◆ **Given problem**: Copy out every line in which the string "this" occurs.

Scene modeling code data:
_ _ _ _
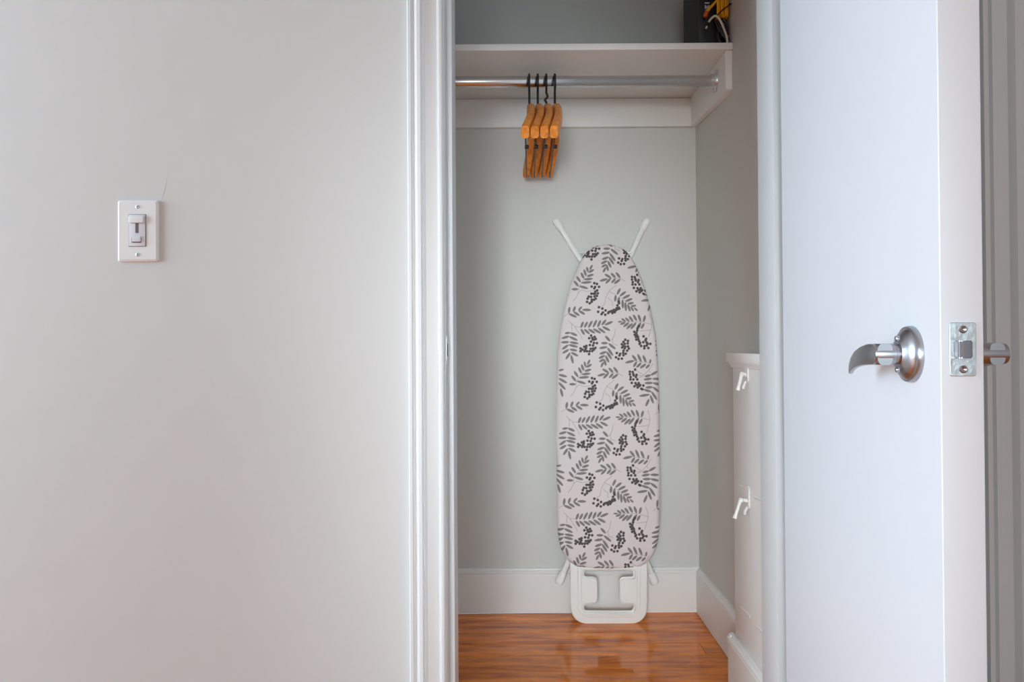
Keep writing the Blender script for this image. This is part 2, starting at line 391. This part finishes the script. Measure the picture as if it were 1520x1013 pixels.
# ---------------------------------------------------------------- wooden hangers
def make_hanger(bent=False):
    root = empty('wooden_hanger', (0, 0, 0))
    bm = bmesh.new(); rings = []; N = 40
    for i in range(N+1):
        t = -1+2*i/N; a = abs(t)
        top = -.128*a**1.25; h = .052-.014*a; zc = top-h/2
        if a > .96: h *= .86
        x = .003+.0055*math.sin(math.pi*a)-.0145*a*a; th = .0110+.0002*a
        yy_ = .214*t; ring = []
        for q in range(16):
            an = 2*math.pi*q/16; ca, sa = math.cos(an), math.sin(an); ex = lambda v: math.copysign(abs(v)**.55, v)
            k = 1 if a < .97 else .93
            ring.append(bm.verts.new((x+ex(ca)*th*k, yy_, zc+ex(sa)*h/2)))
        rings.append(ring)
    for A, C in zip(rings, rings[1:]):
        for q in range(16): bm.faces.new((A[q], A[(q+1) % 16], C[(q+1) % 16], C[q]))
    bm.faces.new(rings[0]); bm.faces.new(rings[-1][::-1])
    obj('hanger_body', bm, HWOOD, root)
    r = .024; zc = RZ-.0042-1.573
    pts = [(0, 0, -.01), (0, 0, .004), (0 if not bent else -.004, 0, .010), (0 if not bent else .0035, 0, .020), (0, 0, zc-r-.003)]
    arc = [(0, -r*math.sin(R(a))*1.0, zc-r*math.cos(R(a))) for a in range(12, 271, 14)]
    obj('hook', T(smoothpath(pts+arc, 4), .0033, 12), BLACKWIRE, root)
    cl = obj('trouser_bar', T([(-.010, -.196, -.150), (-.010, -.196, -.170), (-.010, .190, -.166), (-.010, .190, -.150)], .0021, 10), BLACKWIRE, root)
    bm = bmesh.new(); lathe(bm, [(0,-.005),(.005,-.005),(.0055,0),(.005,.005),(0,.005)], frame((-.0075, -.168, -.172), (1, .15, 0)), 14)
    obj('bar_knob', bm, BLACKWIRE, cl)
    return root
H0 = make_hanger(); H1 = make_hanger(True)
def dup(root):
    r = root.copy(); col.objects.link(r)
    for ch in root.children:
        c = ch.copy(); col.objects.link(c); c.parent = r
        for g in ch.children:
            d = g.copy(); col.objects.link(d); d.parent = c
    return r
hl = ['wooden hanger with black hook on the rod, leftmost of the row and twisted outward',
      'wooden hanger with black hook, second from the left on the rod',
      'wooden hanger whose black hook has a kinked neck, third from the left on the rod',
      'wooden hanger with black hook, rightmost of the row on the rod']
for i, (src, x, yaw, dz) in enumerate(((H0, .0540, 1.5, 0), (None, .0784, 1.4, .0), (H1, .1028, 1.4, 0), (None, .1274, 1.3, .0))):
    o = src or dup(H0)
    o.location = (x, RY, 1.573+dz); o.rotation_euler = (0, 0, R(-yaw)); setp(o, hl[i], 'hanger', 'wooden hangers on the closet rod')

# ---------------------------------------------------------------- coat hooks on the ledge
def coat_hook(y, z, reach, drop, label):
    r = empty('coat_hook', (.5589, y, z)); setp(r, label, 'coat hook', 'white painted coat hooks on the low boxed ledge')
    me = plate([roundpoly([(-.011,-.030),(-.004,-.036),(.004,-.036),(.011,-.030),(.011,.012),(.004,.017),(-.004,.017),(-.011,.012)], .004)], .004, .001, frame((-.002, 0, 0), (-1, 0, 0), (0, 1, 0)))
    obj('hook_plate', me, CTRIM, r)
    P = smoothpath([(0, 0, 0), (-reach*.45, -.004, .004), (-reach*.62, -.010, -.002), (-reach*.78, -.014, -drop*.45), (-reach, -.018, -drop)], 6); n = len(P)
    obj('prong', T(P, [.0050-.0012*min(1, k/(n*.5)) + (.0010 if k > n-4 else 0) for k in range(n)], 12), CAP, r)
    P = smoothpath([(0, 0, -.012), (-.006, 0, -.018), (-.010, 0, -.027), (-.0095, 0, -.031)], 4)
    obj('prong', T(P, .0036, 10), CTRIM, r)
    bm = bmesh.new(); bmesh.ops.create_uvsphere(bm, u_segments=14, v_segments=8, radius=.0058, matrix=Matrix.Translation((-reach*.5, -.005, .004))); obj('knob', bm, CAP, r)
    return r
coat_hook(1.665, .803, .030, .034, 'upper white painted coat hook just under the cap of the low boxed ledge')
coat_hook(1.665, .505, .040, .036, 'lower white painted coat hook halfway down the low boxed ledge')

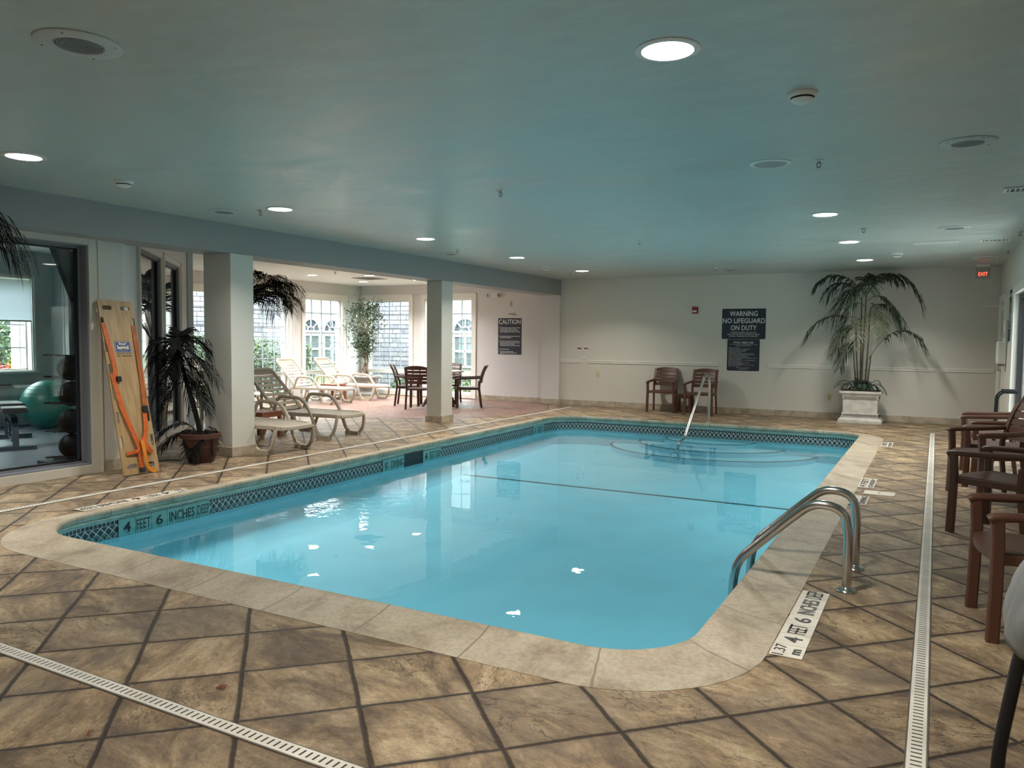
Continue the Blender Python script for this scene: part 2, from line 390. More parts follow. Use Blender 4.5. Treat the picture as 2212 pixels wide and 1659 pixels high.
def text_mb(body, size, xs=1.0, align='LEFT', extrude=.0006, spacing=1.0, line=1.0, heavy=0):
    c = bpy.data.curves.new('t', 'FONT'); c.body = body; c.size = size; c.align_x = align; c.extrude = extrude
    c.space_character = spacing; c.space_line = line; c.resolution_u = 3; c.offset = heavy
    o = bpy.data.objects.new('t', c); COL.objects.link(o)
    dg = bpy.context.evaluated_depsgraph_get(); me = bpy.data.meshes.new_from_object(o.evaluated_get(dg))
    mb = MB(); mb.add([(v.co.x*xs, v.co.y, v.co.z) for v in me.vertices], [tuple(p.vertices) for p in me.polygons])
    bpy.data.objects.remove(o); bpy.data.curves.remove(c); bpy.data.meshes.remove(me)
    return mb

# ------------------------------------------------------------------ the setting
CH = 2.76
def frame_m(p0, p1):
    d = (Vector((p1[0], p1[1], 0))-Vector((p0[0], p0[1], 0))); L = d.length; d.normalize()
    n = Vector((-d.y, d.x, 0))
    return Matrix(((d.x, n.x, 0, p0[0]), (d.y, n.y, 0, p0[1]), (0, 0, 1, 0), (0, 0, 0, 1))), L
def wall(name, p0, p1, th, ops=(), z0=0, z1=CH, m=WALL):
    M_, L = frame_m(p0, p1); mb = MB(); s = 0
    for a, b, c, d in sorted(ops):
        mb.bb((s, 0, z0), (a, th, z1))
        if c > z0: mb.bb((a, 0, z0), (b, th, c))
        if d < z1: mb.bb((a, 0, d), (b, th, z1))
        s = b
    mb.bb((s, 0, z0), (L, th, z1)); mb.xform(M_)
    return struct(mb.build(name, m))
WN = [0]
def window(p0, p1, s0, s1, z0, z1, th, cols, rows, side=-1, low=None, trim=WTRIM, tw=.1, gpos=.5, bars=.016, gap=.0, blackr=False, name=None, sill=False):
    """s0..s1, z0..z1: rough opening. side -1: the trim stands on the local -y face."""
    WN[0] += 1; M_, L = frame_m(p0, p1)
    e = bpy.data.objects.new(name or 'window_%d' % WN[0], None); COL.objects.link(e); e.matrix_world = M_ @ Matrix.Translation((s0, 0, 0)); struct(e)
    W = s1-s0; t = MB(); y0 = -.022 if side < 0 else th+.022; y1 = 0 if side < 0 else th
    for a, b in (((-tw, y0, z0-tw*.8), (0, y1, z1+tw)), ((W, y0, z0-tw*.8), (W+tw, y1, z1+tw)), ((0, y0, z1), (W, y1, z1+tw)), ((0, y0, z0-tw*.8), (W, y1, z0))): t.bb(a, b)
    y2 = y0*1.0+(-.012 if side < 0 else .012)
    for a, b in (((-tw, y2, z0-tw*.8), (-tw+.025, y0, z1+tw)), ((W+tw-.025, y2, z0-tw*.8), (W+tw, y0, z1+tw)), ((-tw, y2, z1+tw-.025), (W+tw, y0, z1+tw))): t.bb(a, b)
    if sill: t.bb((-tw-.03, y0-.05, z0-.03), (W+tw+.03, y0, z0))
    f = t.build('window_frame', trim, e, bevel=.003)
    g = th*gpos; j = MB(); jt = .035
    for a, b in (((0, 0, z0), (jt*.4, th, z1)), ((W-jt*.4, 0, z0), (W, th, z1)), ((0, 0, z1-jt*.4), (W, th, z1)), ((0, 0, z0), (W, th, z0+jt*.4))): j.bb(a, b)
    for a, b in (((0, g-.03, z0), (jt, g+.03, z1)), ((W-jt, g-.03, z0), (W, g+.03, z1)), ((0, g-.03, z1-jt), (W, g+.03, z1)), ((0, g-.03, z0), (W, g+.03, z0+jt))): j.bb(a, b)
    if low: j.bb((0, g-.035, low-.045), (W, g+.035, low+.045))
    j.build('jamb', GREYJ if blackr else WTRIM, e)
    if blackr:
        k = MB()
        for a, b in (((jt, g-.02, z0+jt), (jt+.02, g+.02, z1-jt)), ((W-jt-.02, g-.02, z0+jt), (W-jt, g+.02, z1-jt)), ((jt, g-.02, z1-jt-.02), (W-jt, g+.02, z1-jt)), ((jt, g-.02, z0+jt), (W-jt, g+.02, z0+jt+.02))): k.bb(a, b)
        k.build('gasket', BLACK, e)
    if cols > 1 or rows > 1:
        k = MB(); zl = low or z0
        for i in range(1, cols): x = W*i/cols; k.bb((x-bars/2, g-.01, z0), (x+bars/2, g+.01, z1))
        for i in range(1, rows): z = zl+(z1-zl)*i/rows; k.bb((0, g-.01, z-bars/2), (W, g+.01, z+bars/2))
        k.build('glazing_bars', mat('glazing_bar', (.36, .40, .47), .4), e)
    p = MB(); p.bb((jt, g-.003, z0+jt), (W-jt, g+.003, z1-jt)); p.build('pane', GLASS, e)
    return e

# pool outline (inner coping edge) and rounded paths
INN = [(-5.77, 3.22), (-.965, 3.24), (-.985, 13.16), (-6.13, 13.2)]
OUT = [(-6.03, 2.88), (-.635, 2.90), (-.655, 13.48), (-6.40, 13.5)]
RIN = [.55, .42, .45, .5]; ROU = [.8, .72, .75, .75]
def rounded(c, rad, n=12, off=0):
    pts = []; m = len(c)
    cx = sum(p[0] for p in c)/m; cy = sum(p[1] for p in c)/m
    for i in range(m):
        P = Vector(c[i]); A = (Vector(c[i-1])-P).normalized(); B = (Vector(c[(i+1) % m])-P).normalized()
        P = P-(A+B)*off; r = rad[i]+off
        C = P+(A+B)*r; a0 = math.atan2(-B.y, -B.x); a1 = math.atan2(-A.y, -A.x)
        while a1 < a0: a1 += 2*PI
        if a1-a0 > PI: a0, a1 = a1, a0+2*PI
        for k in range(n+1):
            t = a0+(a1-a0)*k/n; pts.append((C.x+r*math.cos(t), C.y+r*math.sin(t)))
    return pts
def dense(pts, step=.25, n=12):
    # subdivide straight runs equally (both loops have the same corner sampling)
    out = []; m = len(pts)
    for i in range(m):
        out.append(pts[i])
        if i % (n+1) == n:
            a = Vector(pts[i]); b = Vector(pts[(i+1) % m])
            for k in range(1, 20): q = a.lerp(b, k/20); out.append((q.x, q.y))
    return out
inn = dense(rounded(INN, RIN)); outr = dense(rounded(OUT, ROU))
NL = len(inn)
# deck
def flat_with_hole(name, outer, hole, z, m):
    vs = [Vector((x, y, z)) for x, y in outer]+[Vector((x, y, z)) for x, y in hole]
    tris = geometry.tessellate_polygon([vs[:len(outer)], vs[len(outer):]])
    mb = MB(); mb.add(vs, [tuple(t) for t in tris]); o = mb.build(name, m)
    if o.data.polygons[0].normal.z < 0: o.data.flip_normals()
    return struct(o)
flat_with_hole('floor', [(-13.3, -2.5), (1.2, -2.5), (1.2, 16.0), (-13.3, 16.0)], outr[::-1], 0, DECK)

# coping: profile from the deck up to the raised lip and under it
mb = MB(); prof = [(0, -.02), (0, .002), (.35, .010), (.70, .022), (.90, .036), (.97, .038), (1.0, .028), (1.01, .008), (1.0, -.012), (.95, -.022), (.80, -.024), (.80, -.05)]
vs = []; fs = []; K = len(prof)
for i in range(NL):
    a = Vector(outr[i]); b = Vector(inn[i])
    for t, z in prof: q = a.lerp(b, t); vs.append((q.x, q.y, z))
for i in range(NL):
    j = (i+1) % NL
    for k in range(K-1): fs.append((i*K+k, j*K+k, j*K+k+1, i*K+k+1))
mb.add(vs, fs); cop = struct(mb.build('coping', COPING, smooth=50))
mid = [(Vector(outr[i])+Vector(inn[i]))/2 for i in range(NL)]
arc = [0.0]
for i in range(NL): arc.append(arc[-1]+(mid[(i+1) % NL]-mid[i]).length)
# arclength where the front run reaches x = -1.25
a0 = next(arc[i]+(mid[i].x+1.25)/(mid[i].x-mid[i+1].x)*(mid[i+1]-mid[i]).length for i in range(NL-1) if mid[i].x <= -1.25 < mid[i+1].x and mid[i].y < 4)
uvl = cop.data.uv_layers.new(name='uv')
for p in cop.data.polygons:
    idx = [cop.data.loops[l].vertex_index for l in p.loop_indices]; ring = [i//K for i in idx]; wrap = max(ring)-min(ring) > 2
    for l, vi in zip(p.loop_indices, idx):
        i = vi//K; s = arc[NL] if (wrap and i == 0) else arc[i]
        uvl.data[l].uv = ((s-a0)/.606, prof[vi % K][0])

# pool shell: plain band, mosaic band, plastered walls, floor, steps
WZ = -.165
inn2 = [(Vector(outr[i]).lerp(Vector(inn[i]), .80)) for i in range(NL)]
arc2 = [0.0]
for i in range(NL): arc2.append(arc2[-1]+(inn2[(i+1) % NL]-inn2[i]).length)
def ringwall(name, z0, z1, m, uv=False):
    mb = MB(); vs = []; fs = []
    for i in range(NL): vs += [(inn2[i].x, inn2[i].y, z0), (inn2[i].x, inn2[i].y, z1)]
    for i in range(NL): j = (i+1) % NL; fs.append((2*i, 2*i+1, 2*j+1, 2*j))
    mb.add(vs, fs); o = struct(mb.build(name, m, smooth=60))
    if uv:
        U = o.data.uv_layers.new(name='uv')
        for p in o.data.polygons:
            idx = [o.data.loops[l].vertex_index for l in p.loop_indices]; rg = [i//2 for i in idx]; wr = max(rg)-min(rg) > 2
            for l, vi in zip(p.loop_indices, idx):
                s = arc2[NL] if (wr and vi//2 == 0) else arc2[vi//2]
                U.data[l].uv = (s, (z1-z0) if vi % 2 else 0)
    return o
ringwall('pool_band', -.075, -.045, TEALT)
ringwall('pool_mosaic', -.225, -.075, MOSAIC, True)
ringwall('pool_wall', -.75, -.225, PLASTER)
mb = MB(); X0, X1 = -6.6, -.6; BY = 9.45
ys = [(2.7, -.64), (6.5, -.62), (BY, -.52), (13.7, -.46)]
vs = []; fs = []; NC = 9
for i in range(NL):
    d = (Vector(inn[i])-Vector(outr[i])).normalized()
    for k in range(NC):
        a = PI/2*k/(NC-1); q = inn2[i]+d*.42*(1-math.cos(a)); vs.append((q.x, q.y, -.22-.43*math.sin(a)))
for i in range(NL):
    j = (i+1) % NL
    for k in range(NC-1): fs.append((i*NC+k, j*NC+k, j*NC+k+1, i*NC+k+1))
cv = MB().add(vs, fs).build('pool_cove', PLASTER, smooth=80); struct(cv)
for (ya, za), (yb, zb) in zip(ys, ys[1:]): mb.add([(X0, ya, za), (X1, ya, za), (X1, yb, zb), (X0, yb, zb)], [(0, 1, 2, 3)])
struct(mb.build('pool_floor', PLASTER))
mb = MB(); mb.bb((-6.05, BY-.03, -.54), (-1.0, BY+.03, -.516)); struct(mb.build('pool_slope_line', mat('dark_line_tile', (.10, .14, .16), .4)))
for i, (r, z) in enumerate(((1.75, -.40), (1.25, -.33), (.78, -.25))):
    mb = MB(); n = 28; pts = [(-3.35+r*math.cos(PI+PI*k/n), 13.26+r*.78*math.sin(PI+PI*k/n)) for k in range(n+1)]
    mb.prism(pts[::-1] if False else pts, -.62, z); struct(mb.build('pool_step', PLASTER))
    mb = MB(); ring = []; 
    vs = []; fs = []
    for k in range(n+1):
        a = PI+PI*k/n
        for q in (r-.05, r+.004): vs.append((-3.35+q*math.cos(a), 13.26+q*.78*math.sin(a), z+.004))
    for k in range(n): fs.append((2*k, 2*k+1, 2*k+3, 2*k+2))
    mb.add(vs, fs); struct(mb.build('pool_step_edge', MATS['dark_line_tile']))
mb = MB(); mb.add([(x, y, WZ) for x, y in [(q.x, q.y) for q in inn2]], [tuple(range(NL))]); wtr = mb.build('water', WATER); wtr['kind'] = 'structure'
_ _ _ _
◆ **Exercise answer**:
Keep writing the Blender script for this image. This is part 2, starting at line 391. This part finishes the script. Measure the picture as if it were 1520x1013 pixels.
Continue the Blender Python script for this scene: part 2, from line 390. More parts follow. Use Blender 4.5. Treat the picture as 2212 pixels wide and 1659 pixels high.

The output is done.